Mark 8:34

Calling the people and his disciples to him, Jesus said,“If anyone wishes to walk in my steps, they must renounce self, take up their cross, and follow me.


see we are yet together
recommitted to a common journey
of spirit-plaining
increasing a beachhead here
eroding a headland there

mutual support and correction
to bolster larger intention
and hone prickly egos
until turning by turning
suffering comes ’round right

by double-crossed joy
betrayals step back
from privileged compulsion
to betray in turn
until crosses are crossed off


Joanna Dewey’s chapter in Levine35 describes a key difference in understanding this verse in the 1st Century and the 21st.

In modern Western post-Enlightenment societies the basic unit of society is understood to be the individual self. In such a culture, to renounce oneself comes to mean to renounce one’s very individuality. In antiquity, however, and indeed in much of the world still today, the basic unit of society is not the individual person but the multi-generational kinship group.

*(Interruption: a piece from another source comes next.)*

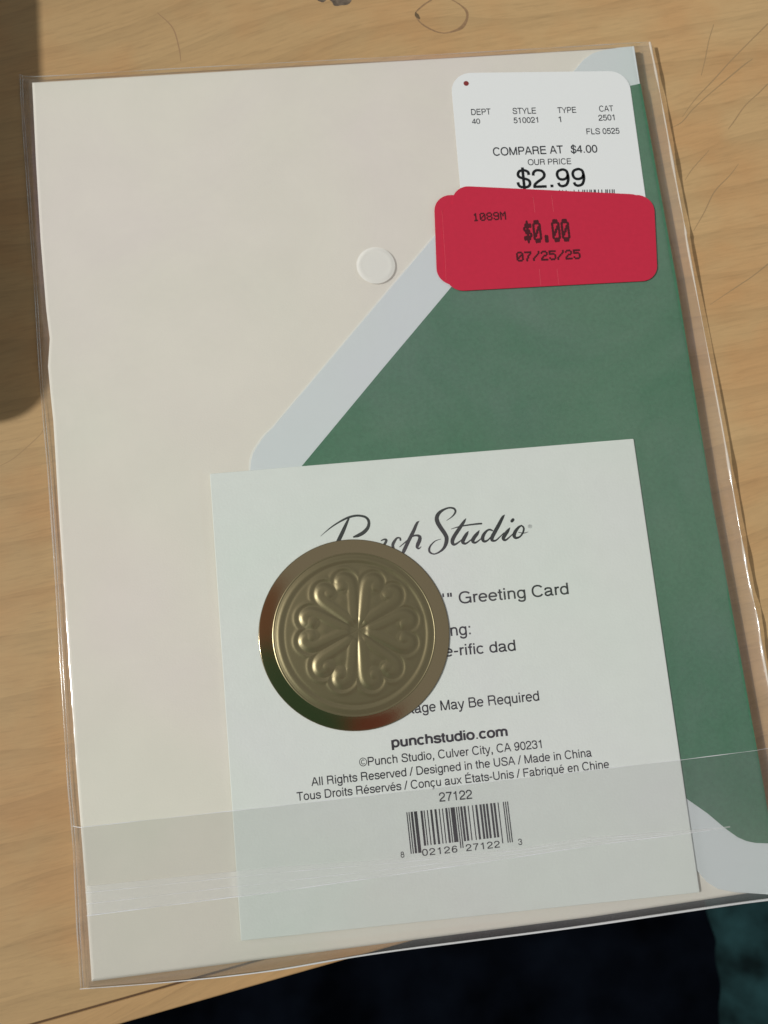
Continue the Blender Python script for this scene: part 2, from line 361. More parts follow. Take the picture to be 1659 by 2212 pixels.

This leads Dewey to see a chiastic pattern critical to understanding this verse and not superimposing today’s world on a prior world.

A   If any want to follow after me,
B   let them renounce themselves [that is, deny kin]
B’  and take up their cross [that is, risk persecution]
A’  and follow me.

This is an important corrective to the kind of individualism that ends up in literalism and/or fundamentalism, whether Peter’s or our current capitalist variant.

When restarting to make the same point about a known arc of responsibility and consequence, Jesus returns to his wilderness experience of belovedness that includes an emptying of self to move beyond a temptation and encompass it in a larger view from its rear. Bratcher265 gives the alternative reading, “he must give up all claims upon himself”. This moves in the direction of continuing to move into a space beyond our location within a culture or current iteration of our personal identity. This larger mystic claim of unity with a larger future, is critical to dealing with fears of punishment and shame.